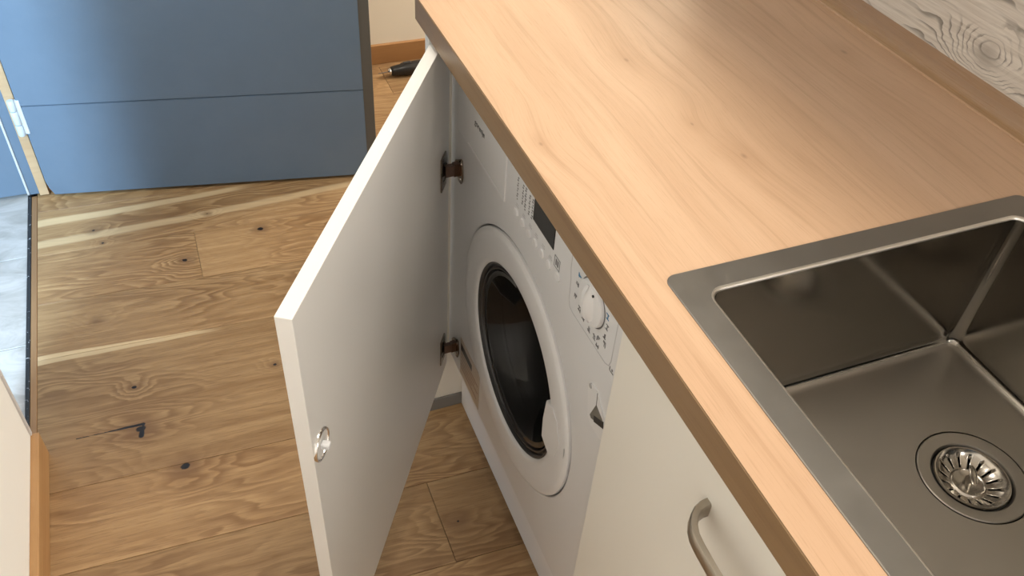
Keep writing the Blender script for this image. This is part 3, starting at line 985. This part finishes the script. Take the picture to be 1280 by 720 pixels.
# hand grip: white tab across the lower right of the glass
bm = bmesh.new()
gp = [(-0.1360, 0.5120), (-0.1335, 0.470), (-0.1350, 0.4340), (-0.1620, 0.4215), (-0.1820, 0.4400), (-0.1880, 0.4800), (-0.1740, 0.5080), (-0.1560, 0.5210)]
add_prism(bm, [(XF - 0.0066, y, z) for y, z in gp], (0.022, 0, 0))
es = [e for e in bm.edges if all(abs(v.co.x - (XF - 0.0066)) < 1e-5 for v in e.verts)]
bmesh.ops.bevel(bm, geom=es, offset=0.0012, segments=2, affect='EDGES')
auto_smooth(bm_obj('grip', bm, M['plastic'], ph), 30)
bm = bmesh.new()
add_tube(bm, [(XF - 0.0062, -0.2025, 0.485), (XF - 0.0062, -0.2040, 0.475), (XF - 0.0062, -0.2040, 0.465)], 0.0007, 6)
bm_obj('grip_mark', bm, M['seam'], ph)

# detergent drawer, upper left
dw = box('detergent_drawer', XF - 0.0022, XF + 0.01, 0.066, 0.262, 0.706, 0.838, M['plastic'], wm, 0.0016)
box('drawer_grip', XF - 0.0030, XF, 0.080, 0.215, 0.7075, 0.7115, M['plastic'], dw, 0.0008)
text_mesh('logo', 'gorenje', 0.0135, face_frame(XF - 0.0023, 0.1895, 0.7590), M['black'], wm)

# control panel: display, indicator print, buttons, dial
box('display', XF - 0.0010, XF + 0.004, -0.0945, -0.0290, 0.7482, 0.8050, M['screen'], wm, 0.0006)
bm = bmesh.new()
for (y0, y1, nrow, zt2, w) in ((0.0262, 0.0268, 9, 0.7745, 0.0030), (0.0085, 0.0095, 8, 0.7745, 0.0032), (-0.0005, 0, 9, 0.7760, 0.0042), (-0.0140, -0.014, 8, 0.7740, 0.0032), (-0.0240, -0.022, 8, 0.7745, 0.0036)):
    for r in range(nrow):
        z = zt2 - r * 0.0042
        yc = y0 + (0.0006 if r % 2 else -0.0006)
        ww = w * (0.6 if r % 3 == 2 else 1.0)
        add_box(bm, XF - 0.0005, XF + 0.0004, yc - ww / 2, yc + ww / 2, z - 0.0009, z + 0.0009)
bm_obj('indicator_print', bm, M['ink'], wm, kind='stuff')
for i, (y, z) in enumerate([(0.0236, 0.7163), (0.0003, 0.7148), (-0.0223, 0.7145), (-0.0429, 0.7144), (-0.0654, 0.7151), (-0.0887, 0.7155), (-0.1158, 0.7183)]):
    bm = bmesh.new()
    f = face_frame(XF, y + 0.002, z + 0.002)
    add_lathe(bm, [(0.0066, -0.001), (0.0066, 0.0012), (0.0058, 0.0022), (0.0, 0.0026)], 24, f)
    for v in bm.verts:
        d = v.co.z - (z + 0.002)
        v.co.z = z + 0.002 + d * (1.15 if d > 0 else 0.85)
    auto_smooth(bm_obj('button', bm, M['plastic'], wm), 35)
bm = bmesh.new()
for y in (0.0236, 0.0003, -0.0223, -0.0429, -0.0654, -0.0887):
    for k, w in ((0, 0.010), (1, 0.007)):
        add_box(bm, XF - 0.0004, XF + 0.0004, y - w / 2, y + w / 2, 0.7290 + 0.0035 * k, 0.7302 + 0.0035 * k)
bm_obj('button_print', bm, M['inklight'], wm, kind='stuff')
# start symbol: a framed double bar
bm = bmesh.new()
for y0, y1, z0, z1 in ((-0.1115, -0.1085, 0.733, 0.742), (-0.1065, -0.1035, 0.733, 0.742), (-0.1155, -0.0995, 0.7452, 0.746), (-0.1155, -0.0995, 0.7290, 0.7298), (-0.1155, -0.1147, 0.7290, 0.746), (-0.1003, -0.0995, 0.7290, 0.746)):
    add_box(bm, XF - 0.0004, XF + 0.0004, y0, y1, z0, z1)
bm_obj('start_symbol', bm, M['ink'], wm)


def outline(name, pts, w, mat, parent, closed=True, x=XF):
    """thin raised line on the front, through (y, z) points"""
    bm = bmesh.new()
    n = len(pts)
    for i in range(n if closed else n - 1):
        a, b = Vector(pts[i]), Vector(pts[(i + 1) % n])
        d = (b - a).normalized(); q = Vector((-d.y, d.x)) * w / 2
        add_prism(bm, [(x + 0.0003, *(a - q)), (x + 0.0003, *(b - q)), (x + 0.0003, *(b + q)), (x + 0.0003, *(a + q))], (-0.0006, 0, 0))
    return bm_obj(name, bm, mat, parent)


outline('dial_frame', [(-0.1432, 0.80), (-0.1440, 0.760), (-0.1475, 0.745), (-0.1490, 0.715), (-0.1530, 0.706), (-0.1620, 0.7035), (-0.2520, 0.7060), (-0.2600, 0.7100), (-0.2630, 0.720), (-0.2630, 0.80)], 0.0012, M['inklight'], wm, False)
# round program dial with grip ridge
DYK, DZK = -0.2050, 0.7590
dial = lathe('program_dial', [(0.0292, -0.001), (0.0290, 0.0035), (0.0280, 0.0050), (0.0255, 0.0056), (0.0, 0.0056)], M['plastic'], wm, 48, face_frame(XF, DYK, DZK))
lathe('dial_gap', [(0.0312, 0.0004), (0.0292, 0.0005)], M['ink'], wm, 48, face_frame(XF, DYK, DZK))
bm = bmesh.new()
secs = []
for i in range(9):
    t = -1 + i / 4
    w = 0.0105 * math.sqrt(max(0.05, 1 - (t * 0.97) ** 2)) * 0.95
    h = 0.006 + 0.0085 * math.sqrt(max(0.02, 1 - t * t))
    yy = t * 0.0245
    secs.append([(-w - 0.003, yy, 0.0052), (-w * 0.55, yy, h * 0.75), (-0.0030, yy, h), (0.0030, yy, h), (w * 0.55, yy, h * 0.75), (w + 0.003, yy, 0.0052)])
fmk = face_frame(XF, DYK, DZK) @ Matrix.Rotation(0.22, 4, 'Z')
vr = [[bm.verts.new(fmk @ Vector(p)) for p in s] for s in secs]
for a, b in zip(vr, vr[1:]):
    for i in range(5):
        bm.faces.new([a[i], a[i + 1], b[i + 1], b[i]])
bm.faces.new(vr[0]); bm.faces.new(vr[-1])
auto_smooth(bm_obj('dial_grip', bm, M['plastic'], dial), 50)
lathe('dial_mark', [(0.0016, -0.0015), (0.0016, 0.0), (0.0, 0.0003)], M['black'], dial, 12, face_frame(XF, DYK, DZK) @ Matrix.Translation((0.0085, 0.0190, 0.0076)))
# program symbols round the dial
bm = bmesh.new(); bm2 = bmesh.new()
icons = [(-0.167, 0.7672), (-0.1644, 0.7512), (-0.1636, 0.7324), (-0.1764, 0.7229), (-0.1888, 0.7186), (-0.205, 0.7166), (-0.2199, 0.7178), (-0.2292, 0.7229), (-0.2293, 0.7125), (-0.2424, 0.7281), (-0.24, 0.7399), (-0.2429, 0.7542), (-0.2404, 0.7694)]
for i, (y, z) in enumerate(icons):
    tgt = bm2 if i in (0, 12) else bm
    for k in range(4):
        dy, dz = random.uniform(-0.0035, 0.0035), random.uniform(-0.004, 0.004)
        if k % 2:
            add_box(tgt, XF - 0.0004, XF + 0.0004, y + dy * 0.3 - 0.0030, y + dy * 0.3 + 0.0030, z + dz - 0.0006, z + dz + 0.0006)
        else:
            add_box(tgt, XF - 0.0004, XF + 0.0004, y + dy - 0.0006, y + dy + 0.0006, z + dz * 0.3 - 0.0028, z + dz * 0.3 + 0.0028)
bm_obj('dial_symbols', bm, M['ink'], wm, kind='stuff')
bm_obj('dial_symbols_blue', bm2, M['ink_blue'], wm, kind='stuff')
bm = bmesh.new()
add_box(bm, XF - 0.0004, XF + 0.0004, -0.2640, -0.2625, 0.7065, 0.7125)
add_box(bm, XF - 0.0004, XF + 0.0004, -0.2720, -0.2640, 0.7062, 0.7075)
add_box(bm, XF - 0.0004, XF + 0.0004, -0.2700, -0.2675, 0.7095, 0.7125)
bm_obj('small_print', bm, M['ink'], wm, kind='stuff')

# door catch on the right
ct = empty_part('door_catch', wm, (0, 0, 0))
bm = bmesh.new()
add_prism(bm, [(XF + 0.002, y, z) for y, z in ((-0.2250, 0.6420), (-0.2290, 0.6490), (-0.2380, 0.6540), (-0.2500, 0.6540), (-0.2740, 0.630), (-0.2800, 0.600), (-0.2720, 0.5890), (-0.2440, 0.5890), (-0.2360, 0.5950))], (-0.0034, 0, 0))
es = [e for e in bm.edges if all(v.co.x < XF for v in e.verts)]
bmesh.ops.bevel(bm, geom=es, offset=0.0012, segments=2, affect='EDGES')
bm_obj('housing', bm, M['plastic'], ct)
prism('cavity', [(XF - 0.0012, y, z) for y, z in ((-0.2524, 0.6335), (-0.2420, 0.6035), (-0.2460, 0.6010), (-0.2700, 0.6140), (-0.2720, 0.6250))], (-0.0005, 0, 0), M['catch'], ct)
prism('slot', [(XF - 0.0014, y, z) for y, z in ((-0.2520, 0.6125), (-0.2535, 0.6030), (-0.2760, 0.6155), (-0.2740, 0.6260))], (-0.0005, 0, 0), M['black'], ct)
prism('slit', [(XF - 0.0012, y, z) for y, z in ((-0.2502, 0.6520), (-0.2510, 0.6525), (-0.2533, 0.6330), (-0.2520, 0.6330))], (-0.0006, 0, 0), M['ink'], ct)
lathe('screw', [(0.0036, -0.001), (0.0034, 0.0012), (0.0022, 0.0018), (0.0, 0.0018)], M['seam'], ct, 16, face_frame(XF - 0.001, -0.2330, 0.6465))

# information sticker at the lower left
st = box('sticker', XF - 0.0006, XF, 0.1285, 0.2300, 0.1850, 0.2790, M['sticker'], wm)
box('sticker_bar', XF - 0.0008, XF - 0.0005, 0.1680, 0.2270, 0.2490, 0.2650, M['black'], st)
for z, y0 in ((0.2400, 0.135), (0.2310, 0.150), (0.2210, 0.135), (0.2120, 0.165), (0.2020, 0.140)):
    box('sticker_line', XF - 0.0008, XF - 0.0005, y0, 0.2240, z, z + 0.0035, M['stickerline'], st)

# ------------------------------------------------------------------ tool on the floor in the back
tl = thing('handheld_tool', 'black handheld tool with thin metal tip lying on back floor', 'tool', (0.362, 1.676, 0.0218), 0.08)
fx = Matrix.Rotation(PI / 2, 4, 'Y')
tb = lathe('body', [(0.0, -0.053), (0.012, -0.053), (0.015, -0.049), (0.0165, -0.035), (0.018, -0.020), (0.0208, -0.012), (0.0215, 0.03), (0.0215, 0.10), (0.0195, 0.15), (0.016, 0.165), (0.0, 0.168)], M['black'], tl, 32, fx)
lathe('collar', [(0.0, -0.062), (0.008, -0.062), (0.0108, -0.058), (0.0115, -0.0525)], M['chrome'], tl, 24, fx)
lathe('metal_tip', [(0.0, -0.095), (0.0010, -0.094), (0.0012, -0.060)], M['ink'], tl, 12, fx)
bm = bmesh.new()
add_box(bm, -0.010, 0.018, -0.005, 0.005, 0.018, 0.0245, 0.002)
bm_obj('switch', bm, M['rubber'], tl)
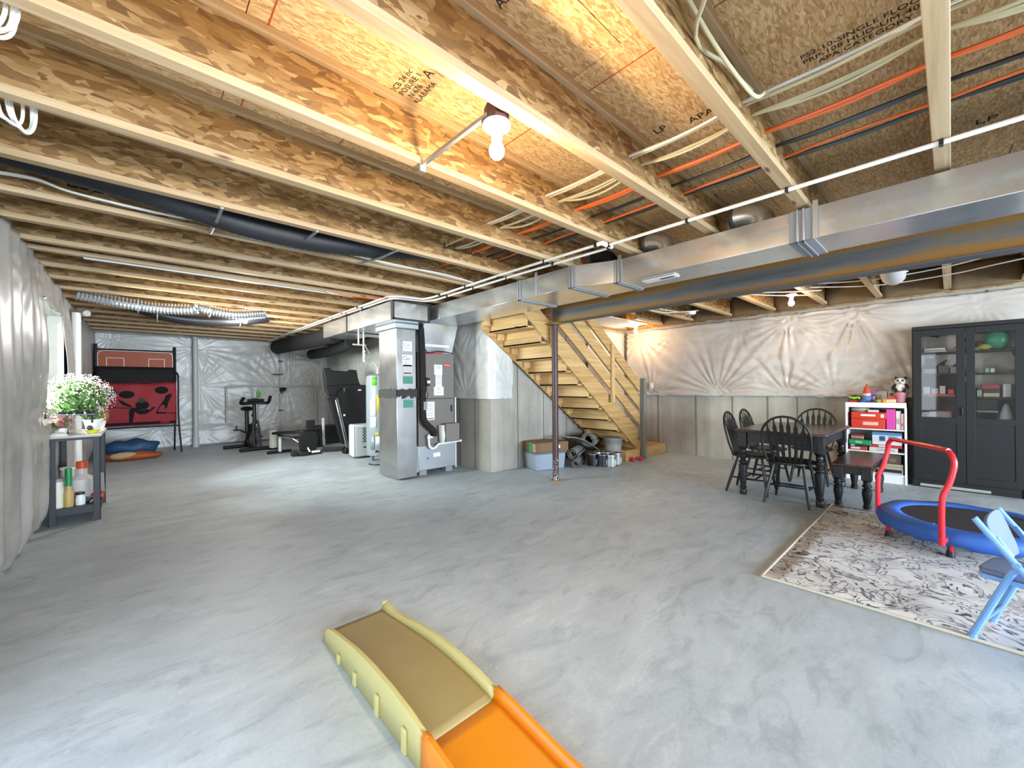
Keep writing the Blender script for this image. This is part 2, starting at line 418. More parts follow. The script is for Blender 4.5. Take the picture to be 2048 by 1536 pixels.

----

What needs to be done
Go from the first line of the data above to the line containing "bm_obj('grip_mark', bm, M['seam'], ph)" and retype exactly those lines, both included, but none of the pictures.

Solution for this problem
Keep writing the Blender script for this image. This is part 3, starting at line 985. This part finishes the script. Take the picture to be 1280 by 720 pixels.
# hand grip: white tab across the lower right of the glass
bm = bmesh.new()
gp = [(-0.1360, 0.5120), (-0.1335, 0.470), (-0.1350, 0.4340), (-0.1620, 0.4215), (-0.1820, 0.4400), (-0.1880, 0.4800), (-0.1740, 0.5080), (-0.1560, 0.5210)]
add_prism(bm, [(XF - 0.0066, y, z) for y, z in gp], (0.022, 0, 0))
es = [e for e in bm.edges if all(abs(v.co.x - (XF - 0.0066)) < 1e-5 for v in e.verts)]
bmesh.ops.bevel(bm, geom=es, offset=0.0012, segments=2, affect='EDGES')
auto_smooth(bm_obj('grip', bm, M['plastic'], ph), 30)
bm = bmesh.new()
add_tube(bm, [(XF - 0.0062, -0.2025, 0.485), (XF - 0.0062, -0.2040, 0.475), (XF - 0.0062, -0.2040, 0.465)], 0.0007, 6)
bm_obj('grip_mark', bm, M['seam'], ph)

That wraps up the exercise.